Figma employee here. I'm curious if you see this as a mistake of the design tool itself, or if this is endemic to the constraints of html emails? Maybe phrased a better way, what would you like to see to help convey these constraints to designers?

3 comments

It's kind of endemic to html emails.

Each client chooses how it represents html and css differently. And especially for things like dark mode, they can throw out your design entirely. So you generally stick with 20 year old design practices - lots of nesting tables - safe webfonts - flat designs etc. It's really hard to do any design work without an inbox preview tool like Litmus.

One specific feature that Figma really needs is an easier way to measure distances between elements. In email, you have to build whitespace using a lot of incongruous methods (line-height, breaks, cellpadding, etc). So the Figma padding information often doesn't work, and just having a simple way to draw a line between two elements and getting a measurement would be a real help.

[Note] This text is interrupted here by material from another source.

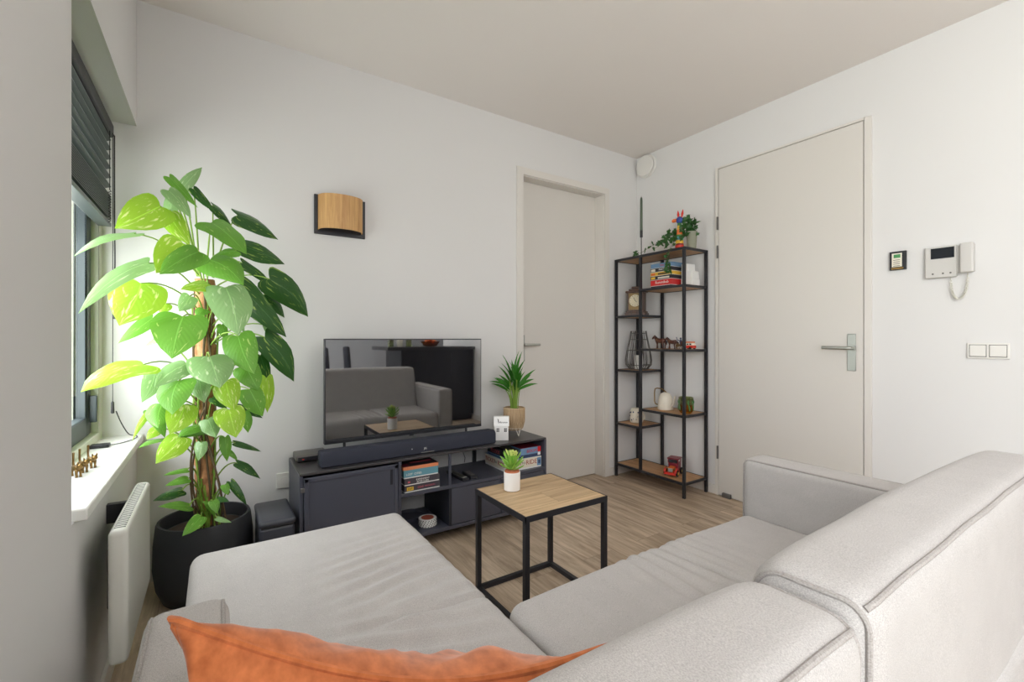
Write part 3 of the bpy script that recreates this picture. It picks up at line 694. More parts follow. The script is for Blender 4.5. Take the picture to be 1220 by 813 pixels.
gamebox('board_game', 'dark board game with pink lettering on the left of the train game', (1.452, 1.540, 2.275, 2.495, zb+.067, zb+.122), ('cardblack', 'navy'), G2,
        [('lettering', 'FLUXX', (1.4512, 2.40, zb+.098), .034, '-X', 'pink'), ('lettering', 'FLUXX', (1.496, 2.274, zb+.098), .018, '-Y', 'pink')],
        extra=[('pale_band', (1.453, 1.539, 2.2742, 2.276, zb+.070, zb+.086), 'cardblue'), ('pale_band', (1.4512, 1.453, 2.30, 2.49, zb+.074, zb+.082), 'cardblue')])
gamebox('board_game', 'blue board game with red title and red corner on top of the train game', (1.552, 1.702, 2.266, 2.46, zb+.067, zb+.126), ('cardblue', 'navy'), G2,
        [('lettering', 'BOOM', (1.634, 2.2648, zb+.104), .026, '-Y', 'cardred')],
        extra=[('red_corner', (1.678, 1.7025, 2.2648, 2.268, zb+.094, zb+.1255), 'cardred'), ('white_corner', (1.680, 1.700, 2.2650, 2.268, zb+.073, zb+.091), 'cardwhite'), ('purple_lid', (1.553, 1.701, 2.267, 2.459, zb+.1255, zb+.1268), 'darkred'), ('blue_band', (1.553, 1.677, 2.2652, 2.268, zb+.076, zb+.086), 'navy')])
tag(MB().lathe([(.001, 0), (.034, .001), (.04, .006), (.036, .009), (.001, .006)], (1.498, 2.36, zb+.1225), 28).build('small_dish', 'silver', smooth=True), 'small shallow metal dish on the dark board game', 'dish')
# remotes
rm = thing('remote_control', 'silver and black television remote lying on the open shelf', 'remote', (1.168, 2.35, zb))
def slab(L, W, H, loc, ang, name, m, parent, z0=0, dx=0, dy=0, r=.004):
    mb = softbox(-W/2+dx, W/2+dx, -L/2+dy, L/2+dy, z0, z0+H, r, .03, rs=3)
    R = Matrix.Rotation(ang, 4, 'Z'); mb.v = [tuple(R @ Vector(v)+Vector(loc)) for v in mb.v]
    return mb.build(name, m, parent, smooth=True, angle=4)
slab(.20, .042, .016, (1.168, 2.35, zb), .06, 'body', 'plastic', rm); slab(.16, .034, .006, (1.168, 2.35, zb), .06, 'key_panel', 'silver', rm, z0=.013)
rm = thing('remote_control', 'small black remote control beside the silver one', 'remote', (1.232, 2.32, zb))
slab(.13, .045, .018, (1.232, 2.32, zb), -.1, 'body', 'plastic', rm); slab(.09, .03, .004, (1.232, 2.32, zb), -.1, 'key_panel', 'greyplastic', rm, z0=.016, r=.002)
# coasters
zc = kz0+.02
for k in range(5):
    c_ = thing('coaster', ('round patterned drink coaster at the bottom of the coaster stack', 'second coaster up in the round coaster stack', 'middle coaster of the round coaster stack in the cabinet', 'second coaster from the top of the round stack', 'topmost round coaster of the stack with a coloured print')[k], 'coaster', (.975, 2.325, zc+.008*k), 'coasters stacked in the low bay')
    ox, oy = random.uniform(-.002, .002), random.uniform(-.002, .002)
    MB().lathe([(.046, 0), (.049, .002), (.049, .006), (.047, .0075), (0, .0075)], (.975+ox, 2.325+oy, zc+.008*k), 36).build('disc', 'cardwhite', c_, smooth=True)
    rg = MB()
    for j in range(20):
        a = 2*PI*j/20+k*.1; p_ = Vector((.975+ox+.0488*math.cos(a), 2.325+oy+.0488*math.sin(a), zc+.008*k+.004)); rg.ball(p_, .0026, 6)
    rg.build('dotted_edge', 'ink', c_)
    if k == 4: MB().lathe([(.034, .0075), (.034, .0082), (0, .0082)], (.975+ox, 2.325+oy, zc+.008*k), 30).build('printed_centre', 'inkr', c_)
# cable basket / tray in low bay
tr = thing('round_tray', 'black round tray with raised rim in the low bay', 'tray', (.93, 2.46, zc))
MB().lathe([(.001, .0), (.075, .0), (.08, .02), (.077, .02), (.073, .004), (.001, .004)], (.93, 2.47, zc), 40).build('dish', 'cab', tr, smooth=True)
tag(MB().tube([(1.33, 2.589, .47), (1.335, 2.588, .42), (1.325, 2.588, .37), (1.34, 2.588, .33), (1.335, 2.588, .30)], .0022, 6).build('power_cable', 'cord', smooth=True), 'thin dark cable hanging on the wall behind the open shelf', 'cable')
# little house
H_ = thing('house_ornament', 'white ceramic house ornament beside the end of the soundbar', 'ornament', (1.462, 2.33, kz1))
Rz = Matrix.Translation((1.462, 2.345, kz1)) @ Matrix.Rotation(-.52, 4, 'Z')
b = MB(); b.box(-.042, .042, -.028, .028, 0, .088, R=Rz); b.build('walls', 'white', H_)
b = MB(); b.add([Rz @ Vector(v) for v in ((-.046, -.032, .086), (.046, -.032, .086), (.046, -.018, .142), (-.046, -.018, .142), (-.046, .032, .086), (.046, .032, .086), (.046, .018, .142), (-.046, .018, .142))],
      [(0, 1, 2, 3), (4, 7, 6, 5), (0, 3, 7, 4), (1, 5, 6, 2), (3, 2, 6, 7), (0, 4, 5, 1)]); b.build('roof', 'white', H_)
for xx in (-.022, .024):
    b = MB()
    for i in (-1, 1):
        for j in (0, 1): b.box(xx+i*.0045-.0033, xx+i*.0045+.0033, -.0288, -.0275, .052+j*.012, .061+j*.012, R=Rz)
    b.build('window', 'ink', H_)
text('lettering', 'Home', Rz @ Vector((.010, -.0272, .108)), .022, -.52, 'ink', H_)
b = MB(); b.tube([Rz @ Vector((-.022, -.027, .10)), Rz @ Vector((-.020, -.0235, .128))], .0012, 6)
for k in range(5): b.ball(Rz @ Vector((-.021+random.uniform(-.004, .004), -.0245, .114+k*.0035)), .0022, 6)
b.build('tree_print', 'greyplastic', H_)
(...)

There is a way to do this in Figma. While an element is selected, hold Alt and hover your cursor over any other element, and it will show the gap distance.
In my experience as a 13 years freelancer dev with a design background, the main issue I’ve experienced is that most designers don’t have a lick of dev knowledge and they don’t understand how easy or how complex is gonna be to code what they design. Or if it’s doable at all. Or how hard is gonna be to maintain a site designed the way they designed it. So it’s a matter of not having appropriate knowledge on the subject.
Having a dedicated "Email designer" mode where it takes into account all the limitations of email rendering would be amazing. For example, you can't use a flexbox which designers take for granted, so they end up creating things that result in monstrously complicated <table>s for emails.

How this would look/work in practice I truly have no idea, since you'd have to constrain them by removing some of those features, but then they don't really translate to regular markup/CSS 1:1 either.